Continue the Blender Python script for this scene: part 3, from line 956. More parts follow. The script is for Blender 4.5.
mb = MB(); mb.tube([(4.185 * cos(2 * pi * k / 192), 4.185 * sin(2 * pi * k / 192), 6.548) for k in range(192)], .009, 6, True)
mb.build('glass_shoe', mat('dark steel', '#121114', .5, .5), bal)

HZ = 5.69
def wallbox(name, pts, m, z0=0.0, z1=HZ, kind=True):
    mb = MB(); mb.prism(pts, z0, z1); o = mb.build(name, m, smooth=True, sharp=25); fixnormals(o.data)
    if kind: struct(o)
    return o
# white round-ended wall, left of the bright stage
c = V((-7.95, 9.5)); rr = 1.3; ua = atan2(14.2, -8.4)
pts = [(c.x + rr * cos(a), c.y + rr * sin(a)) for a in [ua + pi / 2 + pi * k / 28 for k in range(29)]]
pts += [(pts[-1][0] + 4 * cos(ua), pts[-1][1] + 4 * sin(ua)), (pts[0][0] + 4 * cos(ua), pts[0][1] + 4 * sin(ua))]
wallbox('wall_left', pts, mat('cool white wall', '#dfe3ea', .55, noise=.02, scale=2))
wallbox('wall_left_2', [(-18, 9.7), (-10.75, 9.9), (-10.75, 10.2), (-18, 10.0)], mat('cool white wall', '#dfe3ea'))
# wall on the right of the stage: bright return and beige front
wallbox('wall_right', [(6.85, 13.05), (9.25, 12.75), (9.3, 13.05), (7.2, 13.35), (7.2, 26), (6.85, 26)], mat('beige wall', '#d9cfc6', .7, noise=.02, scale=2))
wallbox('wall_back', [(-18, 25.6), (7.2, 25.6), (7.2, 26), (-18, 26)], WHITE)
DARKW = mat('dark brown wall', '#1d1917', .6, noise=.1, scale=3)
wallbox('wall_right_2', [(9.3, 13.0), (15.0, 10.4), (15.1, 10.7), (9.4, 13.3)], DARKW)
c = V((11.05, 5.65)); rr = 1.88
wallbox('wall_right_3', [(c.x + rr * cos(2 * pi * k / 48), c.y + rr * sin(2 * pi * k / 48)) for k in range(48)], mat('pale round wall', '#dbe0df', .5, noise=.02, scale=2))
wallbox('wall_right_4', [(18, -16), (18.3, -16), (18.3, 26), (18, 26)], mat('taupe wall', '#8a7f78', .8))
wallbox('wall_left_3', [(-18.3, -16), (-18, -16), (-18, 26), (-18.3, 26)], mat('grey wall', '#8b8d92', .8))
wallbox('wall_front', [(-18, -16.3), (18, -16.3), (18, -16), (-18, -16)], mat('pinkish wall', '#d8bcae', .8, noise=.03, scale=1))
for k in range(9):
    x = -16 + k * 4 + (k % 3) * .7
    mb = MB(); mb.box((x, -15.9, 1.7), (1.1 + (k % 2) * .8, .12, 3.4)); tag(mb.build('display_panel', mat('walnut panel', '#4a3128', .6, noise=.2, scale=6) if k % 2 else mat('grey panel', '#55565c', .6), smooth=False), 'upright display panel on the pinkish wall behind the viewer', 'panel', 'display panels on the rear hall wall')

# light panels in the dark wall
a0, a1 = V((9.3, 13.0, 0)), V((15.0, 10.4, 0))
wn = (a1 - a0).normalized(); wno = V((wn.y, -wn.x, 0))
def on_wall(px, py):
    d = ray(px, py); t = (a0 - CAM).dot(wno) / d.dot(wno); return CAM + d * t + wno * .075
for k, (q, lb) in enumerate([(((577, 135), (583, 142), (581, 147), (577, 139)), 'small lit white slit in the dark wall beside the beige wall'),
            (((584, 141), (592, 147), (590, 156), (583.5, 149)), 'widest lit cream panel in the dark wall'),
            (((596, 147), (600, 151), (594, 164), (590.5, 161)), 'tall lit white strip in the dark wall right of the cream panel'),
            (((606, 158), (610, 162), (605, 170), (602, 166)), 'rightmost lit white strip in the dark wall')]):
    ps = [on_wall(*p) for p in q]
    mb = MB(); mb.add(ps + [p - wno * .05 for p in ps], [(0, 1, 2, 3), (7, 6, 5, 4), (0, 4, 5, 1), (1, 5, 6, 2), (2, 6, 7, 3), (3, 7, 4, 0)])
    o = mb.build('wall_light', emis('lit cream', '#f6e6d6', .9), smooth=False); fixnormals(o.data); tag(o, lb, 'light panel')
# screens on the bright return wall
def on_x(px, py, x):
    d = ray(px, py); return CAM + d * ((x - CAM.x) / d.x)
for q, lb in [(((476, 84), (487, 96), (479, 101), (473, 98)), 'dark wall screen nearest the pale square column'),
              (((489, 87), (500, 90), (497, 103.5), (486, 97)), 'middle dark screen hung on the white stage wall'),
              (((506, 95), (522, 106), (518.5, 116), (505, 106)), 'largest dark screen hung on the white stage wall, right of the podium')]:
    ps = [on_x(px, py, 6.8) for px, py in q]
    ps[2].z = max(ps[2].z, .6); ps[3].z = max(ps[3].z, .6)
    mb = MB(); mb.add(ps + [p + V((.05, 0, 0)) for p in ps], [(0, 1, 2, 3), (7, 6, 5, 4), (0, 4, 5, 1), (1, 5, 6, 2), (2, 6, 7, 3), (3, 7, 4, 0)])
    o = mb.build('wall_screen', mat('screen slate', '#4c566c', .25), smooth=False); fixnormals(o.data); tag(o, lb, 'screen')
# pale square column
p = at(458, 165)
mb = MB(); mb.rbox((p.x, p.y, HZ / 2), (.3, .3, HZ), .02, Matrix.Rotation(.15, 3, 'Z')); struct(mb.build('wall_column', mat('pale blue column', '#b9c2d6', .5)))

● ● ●

- [Exercise task]:
Return nothing but the lines from the first line of the listing through the line with "steel', '#121114', .5, .5), bal)", please, keeping every one of them unchanged.

- [Answer to this exercise]:
Continue the Blender Python script for this scene: part 3, from line 956. More parts follow. The script is for Blender 4.5.
mb = MB(); mb.tube([(4.185 * cos(2 * pi * k / 192), 4.185 * sin(2 * pi * k / 192), 6.548) for k in range(192)], .009, 6, True)
mb.build('glass_shoe', mat('dark steel', '#121114', .5, .5), bal)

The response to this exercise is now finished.